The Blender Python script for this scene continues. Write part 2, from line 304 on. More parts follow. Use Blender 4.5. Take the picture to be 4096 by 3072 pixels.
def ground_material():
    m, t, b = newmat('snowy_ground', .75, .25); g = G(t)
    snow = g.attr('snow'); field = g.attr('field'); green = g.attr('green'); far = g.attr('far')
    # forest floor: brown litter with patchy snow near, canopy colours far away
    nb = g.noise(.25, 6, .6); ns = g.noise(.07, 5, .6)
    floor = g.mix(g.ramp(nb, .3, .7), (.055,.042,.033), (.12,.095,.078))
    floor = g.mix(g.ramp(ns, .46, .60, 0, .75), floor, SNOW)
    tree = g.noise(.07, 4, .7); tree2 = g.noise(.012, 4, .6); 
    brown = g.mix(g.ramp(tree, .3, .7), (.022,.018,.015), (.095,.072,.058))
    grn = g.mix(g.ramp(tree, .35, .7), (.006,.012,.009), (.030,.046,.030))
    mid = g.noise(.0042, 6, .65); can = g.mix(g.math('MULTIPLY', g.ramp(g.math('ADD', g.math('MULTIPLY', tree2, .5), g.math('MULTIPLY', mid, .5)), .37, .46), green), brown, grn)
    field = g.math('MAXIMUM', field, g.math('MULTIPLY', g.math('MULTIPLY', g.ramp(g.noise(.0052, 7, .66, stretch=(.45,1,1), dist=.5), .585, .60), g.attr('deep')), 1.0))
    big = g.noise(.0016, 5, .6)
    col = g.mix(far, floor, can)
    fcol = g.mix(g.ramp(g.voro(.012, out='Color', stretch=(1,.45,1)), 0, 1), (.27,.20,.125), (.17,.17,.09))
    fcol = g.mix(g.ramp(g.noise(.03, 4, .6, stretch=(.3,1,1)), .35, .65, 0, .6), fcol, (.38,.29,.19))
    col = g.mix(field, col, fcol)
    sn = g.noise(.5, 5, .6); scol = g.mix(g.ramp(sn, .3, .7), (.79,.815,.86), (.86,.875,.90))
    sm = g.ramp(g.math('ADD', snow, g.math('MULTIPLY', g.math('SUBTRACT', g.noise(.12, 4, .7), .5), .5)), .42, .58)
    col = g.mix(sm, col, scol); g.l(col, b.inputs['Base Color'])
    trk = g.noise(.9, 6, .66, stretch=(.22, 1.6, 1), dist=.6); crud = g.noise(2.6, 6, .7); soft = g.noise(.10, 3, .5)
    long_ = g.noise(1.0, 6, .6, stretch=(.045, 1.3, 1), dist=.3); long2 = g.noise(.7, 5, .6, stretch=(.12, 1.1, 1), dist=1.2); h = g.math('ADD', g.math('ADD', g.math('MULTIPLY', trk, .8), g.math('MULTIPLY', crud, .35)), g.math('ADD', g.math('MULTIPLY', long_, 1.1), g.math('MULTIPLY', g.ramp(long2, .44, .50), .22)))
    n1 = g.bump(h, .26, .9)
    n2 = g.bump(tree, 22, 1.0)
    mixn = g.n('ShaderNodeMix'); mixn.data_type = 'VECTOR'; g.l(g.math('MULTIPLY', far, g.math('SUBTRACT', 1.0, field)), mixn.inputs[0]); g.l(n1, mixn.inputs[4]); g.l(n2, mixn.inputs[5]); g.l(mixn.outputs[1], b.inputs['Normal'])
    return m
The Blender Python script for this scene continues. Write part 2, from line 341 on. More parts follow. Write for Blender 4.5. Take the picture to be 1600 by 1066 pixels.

#### Aim of the task:
Reproduce the data shown above exactly.

#### Expected answer:
The Blender Python script for this scene continues. Write part 2, from line 304 on. More parts follow. Use Blender 4.5. Take the picture to be 4096 by 3072 pixels.
def ground_material():
    m, t, b = newmat('snowy_ground', .75, .25); g = G(t)
    snow = g.attr('snow'); field = g.attr('field'); green = g.attr('green'); far = g.attr('far')
    # forest floor: brown litter with patchy snow near, canopy colours far away
    nb = g.noise(.25, 6, .6); ns = g.noise(.07, 5, .6)
    floor = g.mix(g.ramp(nb, .3, .7), (.055,.042,.033), (.12,.095,.078))
    floor = g.mix(g.ramp(ns, .46, .60, 0, .75), floor, SNOW)
    tree = g.noise(.07, 4, .7); tree2 = g.noise(.012, 4, .6); 
    brown = g.mix(g.ramp(tree, .3, .7), (.022,.018,.015), (.095,.072,.058))
    grn = g.mix(g.ramp(tree, .35, .7), (.006,.012,.009), (.030,.046,.030))
    mid = g.noise(.0042, 6, .65); can = g.mix(g.math('MULTIPLY', g.ramp(g.math('ADD', g.math('MULTIPLY', tree2, .5), g.math('MULTIPLY', mid, .5)), .37, .46), green), brown, grn)
    field = g.math('MAXIMUM', field, g.math('MULTIPLY', g.math('MULTIPLY', g.ramp(g.noise(.0052, 7, .66, stretch=(.45,1,1), dist=.5), .585, .60), g.attr('deep')), 1.0))
    big = g.noise(.0016, 5, .6)
    col = g.mix(far, floor, can)
    fcol = g.mix(g.ramp(g.voro(.012, out='Color', stretch=(1,.45,1)), 0, 1), (.27,.20,.125), (.17,.17,.09))
    fcol = g.mix(g.ramp(g.noise(.03, 4, .6, stretch=(.3,1,1)), .35, .65, 0, .6), fcol, (.38,.29,.19))
    col = g.mix(field, col, fcol)
    sn = g.noise(.5, 5, .6); scol = g.mix(g.ramp(sn, .3, .7), (.79,.815,.86), (.86,.875,.90))
    sm = g.ramp(g.math('ADD', snow, g.math('MULTIPLY', g.math('SUBTRACT', g.noise(.12, 4, .7), .5), .5)), .42, .58)
    col = g.mix(sm, col, scol); g.l(col, b.inputs['Base Color'])
    trk = g.noise(.9, 6, .66, stretch=(.22, 1.6, 1), dist=.6); crud = g.noise(2.6, 6, .7); soft = g.noise(.10, 3, .5)
    long_ = g.noise(1.0, 6, .6, stretch=(.045, 1.3, 1), dist=.3); long2 = g.noise(.7, 5, .6, stretch=(.12, 1.1, 1), dist=1.2); h = g.math('ADD', g.math('ADD', g.math('MULTIPLY', trk, .8), g.math('MULTIPLY', crud, .35)), g.math('ADD', g.math('MULTIPLY', long_, 1.1), g.math('MULTIPLY', g.ramp(long2, .44, .50), .22)))
    n1 = g.bump(h, .26, .9)
    n2 = g.bump(tree, 22, 1.0)
    mixn = g.n('ShaderNodeMix'); mixn.data_type = 'VECTOR'; g.l(g.math('MULTIPLY', far, g.math('SUBTRACT', 1.0, field)), mixn.inputs[0]); g.l(n1, mixn.inputs[4]); g.l(n2, mixn.inputs[5]); g.l(mixn.outputs[1], b.inputs['Normal'])
    return m
The Blender Python script for this scene continues. Write part 2, from line 341 on. More parts follow. Write for Blender 4.5. Take the picture to be 1600 by 1066 pixels.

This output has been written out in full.